KDE Neon on desktop. I want to be on the latest Wayland I can for feature support (and Waydroid), without being on the bleeding edge for stability, and it checks all those boxes. Based on Ubuntu LTS, with latest Wayland and KDE software.

For my home servers I like to try out different distros. I have a thin client on openSUSE Tumbleweed running Portainer, a couple Armbian SBCs for reverse proxies, my main Unraid storage server, and a thin client running NixOS at my parents' house for backup storage and remote troubleshooting access.

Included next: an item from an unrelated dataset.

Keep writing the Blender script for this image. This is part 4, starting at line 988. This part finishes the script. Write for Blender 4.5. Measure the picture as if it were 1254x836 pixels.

[–] [email protected] 1 points 2 years ago

Mint with Cinnamon is my daily driver on my desktop and laptop for almost 3 years now. I ran a company for a while using Linux and managed to find everything I needed for software to run administration. It was great. I still have a windows tablet for troubleshooting and equipment specific requests, but I always feel weird logging into it.

[–] [email protected] 1 points 2 years ago (1 children)

Currently a Fedora guy, and have been for a while. Who knows if that will change tho...

load more comments (1 replies)
[–] [email protected] 1 points 2 years ago* (last edited 2 years ago)

Just Ubuntu. I have tried plenty of others but Ubuntu just seems to tick most boxes for me.

EDIT: I am looking forward to the new Pop! when it comes out, I will surely give it a try, No idea if I will switch then though.